Contract for Scientific Visual Analysis and Multimedia

Introduction

Digital Particle Image Velocimetry (DPIV) is the latest innovation in experimental fluid dynamics. The great advantage of this method is the ability to simultaneously measure two components of a fluid's velocity at a large number of points in the space, time domain. Another advantage is the fact that it is a non-intrusive method, which means that we do not effect the flow field by placing any kind of instrument or probe in the area of interest in order to obtain our measurements.  Quantitative and qualitative information is extracted simultaneously as opposed to older static, point measurement techniques that have dominated experimental fluid mechanics until today.

There are several variations of the DPIV technique, but they all share some common components.
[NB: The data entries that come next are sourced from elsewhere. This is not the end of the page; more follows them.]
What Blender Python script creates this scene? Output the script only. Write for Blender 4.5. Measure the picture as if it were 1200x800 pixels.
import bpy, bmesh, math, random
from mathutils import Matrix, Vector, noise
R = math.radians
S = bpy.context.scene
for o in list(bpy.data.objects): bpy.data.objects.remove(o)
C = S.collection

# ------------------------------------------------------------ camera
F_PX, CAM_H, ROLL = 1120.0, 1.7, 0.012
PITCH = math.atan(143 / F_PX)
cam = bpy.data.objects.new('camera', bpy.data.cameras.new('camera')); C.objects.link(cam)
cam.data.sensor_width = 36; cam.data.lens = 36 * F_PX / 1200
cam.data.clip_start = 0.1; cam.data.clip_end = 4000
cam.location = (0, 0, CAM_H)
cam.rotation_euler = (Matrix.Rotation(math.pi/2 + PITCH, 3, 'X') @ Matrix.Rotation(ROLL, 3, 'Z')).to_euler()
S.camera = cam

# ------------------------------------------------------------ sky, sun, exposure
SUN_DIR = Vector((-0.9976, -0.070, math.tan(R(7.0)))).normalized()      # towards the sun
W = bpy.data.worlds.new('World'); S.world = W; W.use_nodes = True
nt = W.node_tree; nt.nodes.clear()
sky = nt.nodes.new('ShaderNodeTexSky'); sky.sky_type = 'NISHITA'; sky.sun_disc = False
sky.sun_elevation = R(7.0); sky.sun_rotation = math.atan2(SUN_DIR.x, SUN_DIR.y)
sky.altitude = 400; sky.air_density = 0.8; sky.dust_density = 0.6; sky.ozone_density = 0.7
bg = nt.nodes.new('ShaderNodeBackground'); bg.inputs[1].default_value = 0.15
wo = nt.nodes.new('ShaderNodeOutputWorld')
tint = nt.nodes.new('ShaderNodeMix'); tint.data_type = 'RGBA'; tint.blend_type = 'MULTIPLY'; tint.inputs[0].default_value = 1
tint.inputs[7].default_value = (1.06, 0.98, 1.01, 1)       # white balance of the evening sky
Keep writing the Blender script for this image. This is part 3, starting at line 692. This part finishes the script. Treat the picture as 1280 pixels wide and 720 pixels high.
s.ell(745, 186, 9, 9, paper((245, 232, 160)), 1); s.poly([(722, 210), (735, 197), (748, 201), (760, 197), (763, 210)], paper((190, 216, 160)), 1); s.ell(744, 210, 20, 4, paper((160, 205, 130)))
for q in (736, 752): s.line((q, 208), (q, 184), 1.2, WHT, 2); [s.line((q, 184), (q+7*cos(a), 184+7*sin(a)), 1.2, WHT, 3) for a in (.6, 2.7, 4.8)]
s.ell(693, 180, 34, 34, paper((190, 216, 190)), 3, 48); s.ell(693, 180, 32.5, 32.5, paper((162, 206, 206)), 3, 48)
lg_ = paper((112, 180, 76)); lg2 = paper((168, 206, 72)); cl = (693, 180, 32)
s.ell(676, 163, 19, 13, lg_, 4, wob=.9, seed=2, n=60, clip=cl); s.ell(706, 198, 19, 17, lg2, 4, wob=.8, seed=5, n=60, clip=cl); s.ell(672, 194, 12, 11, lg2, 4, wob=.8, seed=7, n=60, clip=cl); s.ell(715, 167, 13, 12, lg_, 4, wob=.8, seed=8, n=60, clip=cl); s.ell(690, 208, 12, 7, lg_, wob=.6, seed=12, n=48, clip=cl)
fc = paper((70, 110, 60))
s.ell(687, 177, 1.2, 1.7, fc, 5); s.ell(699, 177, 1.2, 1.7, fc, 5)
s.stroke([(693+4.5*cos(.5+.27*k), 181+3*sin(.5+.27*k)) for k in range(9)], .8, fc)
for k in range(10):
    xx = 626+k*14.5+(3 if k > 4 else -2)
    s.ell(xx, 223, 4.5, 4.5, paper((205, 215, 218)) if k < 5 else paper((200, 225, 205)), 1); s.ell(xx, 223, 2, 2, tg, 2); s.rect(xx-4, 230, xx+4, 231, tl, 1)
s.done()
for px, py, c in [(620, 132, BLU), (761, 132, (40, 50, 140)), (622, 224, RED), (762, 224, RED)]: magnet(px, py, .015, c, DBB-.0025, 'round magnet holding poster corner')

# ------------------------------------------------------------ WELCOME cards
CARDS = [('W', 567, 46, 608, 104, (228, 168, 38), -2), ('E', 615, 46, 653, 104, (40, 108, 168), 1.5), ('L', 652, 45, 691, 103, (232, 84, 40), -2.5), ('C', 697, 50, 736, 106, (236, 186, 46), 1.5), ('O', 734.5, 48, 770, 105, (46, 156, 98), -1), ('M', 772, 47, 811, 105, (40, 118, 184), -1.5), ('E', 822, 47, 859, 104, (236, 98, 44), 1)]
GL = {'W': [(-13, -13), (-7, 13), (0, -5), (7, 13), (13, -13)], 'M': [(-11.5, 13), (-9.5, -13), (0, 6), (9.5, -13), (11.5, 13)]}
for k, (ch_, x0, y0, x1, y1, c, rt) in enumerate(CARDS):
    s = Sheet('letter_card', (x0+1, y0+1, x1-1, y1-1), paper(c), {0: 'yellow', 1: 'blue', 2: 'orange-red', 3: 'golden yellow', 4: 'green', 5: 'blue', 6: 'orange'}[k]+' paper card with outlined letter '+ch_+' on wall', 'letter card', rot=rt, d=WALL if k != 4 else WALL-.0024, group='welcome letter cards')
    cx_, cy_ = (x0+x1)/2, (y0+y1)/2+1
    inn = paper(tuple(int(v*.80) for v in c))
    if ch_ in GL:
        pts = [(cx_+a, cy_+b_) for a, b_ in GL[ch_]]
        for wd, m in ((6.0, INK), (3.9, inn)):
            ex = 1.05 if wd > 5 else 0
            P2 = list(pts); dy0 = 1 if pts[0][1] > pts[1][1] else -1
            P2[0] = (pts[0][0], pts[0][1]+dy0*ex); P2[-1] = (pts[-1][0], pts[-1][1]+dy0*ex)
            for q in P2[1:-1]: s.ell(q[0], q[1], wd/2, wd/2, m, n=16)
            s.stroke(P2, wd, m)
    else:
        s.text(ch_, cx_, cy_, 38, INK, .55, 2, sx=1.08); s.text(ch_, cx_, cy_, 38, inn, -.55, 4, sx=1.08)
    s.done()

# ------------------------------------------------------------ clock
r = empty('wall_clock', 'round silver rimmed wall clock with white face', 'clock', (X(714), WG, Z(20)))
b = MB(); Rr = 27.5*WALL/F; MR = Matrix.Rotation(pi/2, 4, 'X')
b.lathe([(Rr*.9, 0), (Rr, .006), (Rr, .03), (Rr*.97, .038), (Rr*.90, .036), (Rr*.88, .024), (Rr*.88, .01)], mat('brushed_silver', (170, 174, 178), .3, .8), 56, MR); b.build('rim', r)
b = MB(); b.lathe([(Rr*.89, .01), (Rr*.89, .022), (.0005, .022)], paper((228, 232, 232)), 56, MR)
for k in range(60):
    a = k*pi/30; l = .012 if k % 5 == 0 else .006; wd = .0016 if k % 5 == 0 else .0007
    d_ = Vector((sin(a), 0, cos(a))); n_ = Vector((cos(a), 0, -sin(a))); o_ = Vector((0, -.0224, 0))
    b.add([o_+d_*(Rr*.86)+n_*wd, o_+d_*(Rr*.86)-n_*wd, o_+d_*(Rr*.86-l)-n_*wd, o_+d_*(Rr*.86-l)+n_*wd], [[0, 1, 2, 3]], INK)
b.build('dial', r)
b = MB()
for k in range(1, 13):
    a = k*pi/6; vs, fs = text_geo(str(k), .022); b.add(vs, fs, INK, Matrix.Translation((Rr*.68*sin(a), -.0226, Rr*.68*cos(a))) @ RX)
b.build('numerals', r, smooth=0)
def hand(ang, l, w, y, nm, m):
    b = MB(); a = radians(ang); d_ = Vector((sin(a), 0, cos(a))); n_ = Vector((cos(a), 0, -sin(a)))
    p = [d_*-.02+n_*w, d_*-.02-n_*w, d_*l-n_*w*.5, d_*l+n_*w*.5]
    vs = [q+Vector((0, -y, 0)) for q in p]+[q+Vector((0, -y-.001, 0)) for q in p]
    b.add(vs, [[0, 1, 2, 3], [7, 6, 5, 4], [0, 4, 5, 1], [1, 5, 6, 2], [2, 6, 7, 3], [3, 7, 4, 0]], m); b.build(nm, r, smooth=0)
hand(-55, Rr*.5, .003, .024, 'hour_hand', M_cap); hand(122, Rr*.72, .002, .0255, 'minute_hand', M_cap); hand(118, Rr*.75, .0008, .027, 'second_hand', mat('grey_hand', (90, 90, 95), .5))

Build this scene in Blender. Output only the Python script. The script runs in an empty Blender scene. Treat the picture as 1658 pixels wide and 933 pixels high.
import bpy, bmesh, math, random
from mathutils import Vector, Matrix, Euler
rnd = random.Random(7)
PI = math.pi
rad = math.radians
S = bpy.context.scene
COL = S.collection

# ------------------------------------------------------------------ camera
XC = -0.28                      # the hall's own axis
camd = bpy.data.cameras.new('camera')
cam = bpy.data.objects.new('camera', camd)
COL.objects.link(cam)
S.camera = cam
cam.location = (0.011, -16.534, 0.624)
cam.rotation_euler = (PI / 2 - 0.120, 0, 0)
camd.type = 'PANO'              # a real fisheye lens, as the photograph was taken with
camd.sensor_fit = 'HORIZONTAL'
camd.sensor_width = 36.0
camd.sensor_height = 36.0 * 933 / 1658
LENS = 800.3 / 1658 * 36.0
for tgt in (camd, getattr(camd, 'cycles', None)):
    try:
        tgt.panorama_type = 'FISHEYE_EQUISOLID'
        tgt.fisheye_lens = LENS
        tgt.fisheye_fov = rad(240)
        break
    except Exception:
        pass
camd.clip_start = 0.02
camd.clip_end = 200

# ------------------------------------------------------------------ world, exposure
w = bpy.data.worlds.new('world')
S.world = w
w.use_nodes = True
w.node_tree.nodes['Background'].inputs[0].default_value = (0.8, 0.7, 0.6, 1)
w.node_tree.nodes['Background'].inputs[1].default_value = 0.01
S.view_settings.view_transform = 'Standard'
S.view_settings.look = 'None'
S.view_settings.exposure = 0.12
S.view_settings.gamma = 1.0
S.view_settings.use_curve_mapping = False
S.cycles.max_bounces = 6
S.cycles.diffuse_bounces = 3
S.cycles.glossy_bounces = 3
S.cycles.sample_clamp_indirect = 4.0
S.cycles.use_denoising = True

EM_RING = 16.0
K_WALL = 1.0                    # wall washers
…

First of all the flow filed is seeded by small tracer particle whose diameter varies between 10 and 100 microns. The seeding particles have to be very small so that they do not change the properties of the flow, and neutrally buoyant so that they accurately follow any velocity fluctuations. Second, the interrogation area of our flow field is illuminated by high power laser sheet. A high-speed CCD camera captures light from the laser sheet reflected by the particles. Usually the frame rate of the CCD camera is 30 frames/sec. There are several other components that are needed but their detailed description goes beyond the scope of this comprehensive introduction.

The extraction of the velocity components (both direction and magnitude of the velocity vectors) is achieved by determining the particle motion between two sequential frames using methods of image processing.

The DPIV system currently employed in the Fluid Mechanics Laboratory of the Engineering Science and Mechanics Department uses a high frame rate CCD camera, able to acquire up to a 1000 fps, with a resolution of 256x256 pixels, and a color depth of 8-bits in a gray-scale format. The light source is a 45 watt pulsed copper vapor laser with 1 kW/pulse. Also a wide variety of optics and traversing accessories makes the sytem capable of interrogating multiple planes in the horizontal and vertical directions.

Objective

In order to reconstruct the complete flow field, the experimental investigation using this method of DPIV requires the acquisition of frames in multiple areas of the same plane, in planes of different elevation, and in a time period of several seconds. Considering the specifications of our system we have as result an enormous amount of data sets (thousands of images). Their manipulation and visualization is the main objective of this project. Specifically the goals are as follows.

  • Visualization of the 2D velocity field.  Calculation and visualization of flow properties such as vorticity, in order to extract additional information.
  • Animation of the 2D planes in the time domain. This way the evolution of the phenomenon with respect to time can be observed.
  • Superposition of planes of different elevations, and calculation of the 3rd velocity component so that a 3 dimensional perspective of the flow can be investigated. Again fluid properties (vorticity) will be extrapolated to 3 dimensions
  • Animation of the 3 dimensional construction in time.
  • A Web based presentation module will be developed for the presentation of the results.

Tools

C/C++, PV-Wave, and OpenGL for the visualization part of the project, and HTML Java and VRLM for the WEB based project presentation.
The progress and success of each step is going to determine any necessary changes, if needed.